Nessuna, o quantomeno non abbastanza. E allora la maschera che fino a quel momento aveva coperto tutto il sistema cade inesorabilmente, sconfitta di fronte a una cruda realtà che spaventa ogni uomo che in quel meccanismo ci ha sempre voluto credere. La giustizia è solo una finzione, una bugia raccontata per renderci più tranquilli. Perché la giustizia, quella vera, non sarebbe mai stata disposta ad accettare un colpevole qualsiasi, non si sarebbe mai spinta verso un processo in cui non credeva, solo per lavarsene le mani, dimenticando che con ogni suo gesto stava trasformando e modificando il destino di un uomo capitato forse per caso tra le sue mani.

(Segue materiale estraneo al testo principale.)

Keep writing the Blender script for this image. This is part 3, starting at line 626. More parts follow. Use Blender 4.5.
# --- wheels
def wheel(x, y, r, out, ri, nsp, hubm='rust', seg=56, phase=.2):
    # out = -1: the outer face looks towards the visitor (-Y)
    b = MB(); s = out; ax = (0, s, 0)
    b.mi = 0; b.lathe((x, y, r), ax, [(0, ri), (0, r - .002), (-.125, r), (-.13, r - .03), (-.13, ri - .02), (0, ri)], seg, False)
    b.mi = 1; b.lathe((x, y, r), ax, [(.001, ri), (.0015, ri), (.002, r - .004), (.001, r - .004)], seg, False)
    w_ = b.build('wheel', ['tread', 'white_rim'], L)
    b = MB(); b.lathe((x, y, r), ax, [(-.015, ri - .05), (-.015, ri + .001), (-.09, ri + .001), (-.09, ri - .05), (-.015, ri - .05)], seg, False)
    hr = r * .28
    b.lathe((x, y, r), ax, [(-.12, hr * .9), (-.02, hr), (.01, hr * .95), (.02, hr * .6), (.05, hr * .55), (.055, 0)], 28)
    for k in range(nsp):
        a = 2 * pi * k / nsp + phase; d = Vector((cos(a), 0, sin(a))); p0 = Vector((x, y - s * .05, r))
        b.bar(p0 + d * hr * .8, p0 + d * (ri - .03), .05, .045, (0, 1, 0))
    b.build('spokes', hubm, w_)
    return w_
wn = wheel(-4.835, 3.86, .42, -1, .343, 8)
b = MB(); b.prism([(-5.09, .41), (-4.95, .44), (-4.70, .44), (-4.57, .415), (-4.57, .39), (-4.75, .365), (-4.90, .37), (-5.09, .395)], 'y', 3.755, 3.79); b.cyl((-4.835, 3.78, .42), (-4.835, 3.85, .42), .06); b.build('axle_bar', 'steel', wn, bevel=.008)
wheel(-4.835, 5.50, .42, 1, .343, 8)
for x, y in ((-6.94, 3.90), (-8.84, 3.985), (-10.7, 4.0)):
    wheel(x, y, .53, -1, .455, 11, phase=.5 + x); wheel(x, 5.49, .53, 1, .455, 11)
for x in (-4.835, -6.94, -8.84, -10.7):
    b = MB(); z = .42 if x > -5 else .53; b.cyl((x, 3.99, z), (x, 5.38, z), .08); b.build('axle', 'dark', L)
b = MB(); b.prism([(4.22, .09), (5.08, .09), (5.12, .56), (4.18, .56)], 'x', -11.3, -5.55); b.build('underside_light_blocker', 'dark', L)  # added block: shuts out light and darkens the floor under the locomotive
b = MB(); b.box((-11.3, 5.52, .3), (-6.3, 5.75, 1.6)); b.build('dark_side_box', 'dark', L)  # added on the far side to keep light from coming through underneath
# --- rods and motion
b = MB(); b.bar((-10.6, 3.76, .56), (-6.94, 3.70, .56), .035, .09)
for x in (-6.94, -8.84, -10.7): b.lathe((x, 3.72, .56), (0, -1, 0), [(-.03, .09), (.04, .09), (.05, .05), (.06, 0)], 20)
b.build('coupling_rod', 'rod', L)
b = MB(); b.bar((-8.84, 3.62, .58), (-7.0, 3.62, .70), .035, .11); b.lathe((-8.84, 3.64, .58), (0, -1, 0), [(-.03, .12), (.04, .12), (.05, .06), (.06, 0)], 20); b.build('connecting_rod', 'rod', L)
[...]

Di fronte a questa sconcertante verità, persino il procuratore fatica a rimanere in piedi. Non trova il coraggio di assumersi la responsabilità di crocifiggere un uomo per la seconda volta, non di fronte a quella superficialità che sa di aver adoperato durante tutte le indagini. Così sceglie di non procedere, lasciando Nasir di nuovo libero, seppur senza concedergli una sentenza o delle scuse in grado di porre veramente fine alla vicenda.

Il caso viene archiviato, come se non fosse mai esistito, e la vicenda diventa solo un lontano ricordo, mentre ognuno torna alla sua vita. Il carcere si popola di nuovi uomini, i giudici si siedono a presiedere nuovi processi, e tutto ritorna a girare esattamente come ha sempre fatto.

Ma per Nasir ormai è troppo tardi. Ciò che ha vissuto, ciò che ha passato, è troppo grande per lui. L’uomo che era entrato nella stazione di polizia all’inizio della storia non esiste più. È stato ucciso, brutalmente distrutto esattamente come Andrea, lasciando il posto a un nuovo essere: un drogato senza più identità nè certezze, un possibile criminale e forse persino assassino, abbandonato dallo stato e dalla legge.

Il carcere lo ha cambiato per sempre, e alla fine dei fatti non ha più importanza che lui fosse o non fosse l’assassino di Andrea. Il sistema non si è posto questa domanda quando doveva e non lo ha fatto nemmeno alla fine, perchè la verità non è mai stata una priorità, era solo una variabile, millesimale, insignificante, in un gioco che di fatto non ha nessun interesse a perseguire la vera giustizia.